For me, the beauty and the pride of a poor Punjabi child scavenging for soft drink bottles at Chandigarh is as vivid a memory as that of a rejuvenated Allan Border being held aloft by his teammates against a Calcutta twilight.
The subcontinent can also bewilder and intimidate. It is a vast land where the elite barely recognise the hordes living and sometimes dying on the streets. Every smile on the face of poverty brings a tear to my eyes, said my friend and fellow journalist, R. Mohan, recalling an Indian proverb during a walk in Calcutta. It is a saying that could be recited every moment of every day throughout the subcontinent and sometimes I wonder whether I have any right to revel in a region which so cruelly condemns so many of its people to a life of misery. Yet for all their deprivations invariably these people reveal a quiet and compelling dignity and a spiritual awareness and strength beyond the comprehension of a visitor from the West.

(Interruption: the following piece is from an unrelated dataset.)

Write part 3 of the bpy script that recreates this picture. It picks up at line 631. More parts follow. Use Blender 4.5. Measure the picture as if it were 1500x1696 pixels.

I find irresistible the power of the subcontinent and in time it will beckon me again. Inshallah.
India! A land of incomparable beauty and variety, and of hideous prospects like the slums of Bombay and Calcutta. A land where the sublime often stood side by side with the very worst this world can offer, but where both elements were always more vibrant, more human and ultimately more alluring than anywhere else.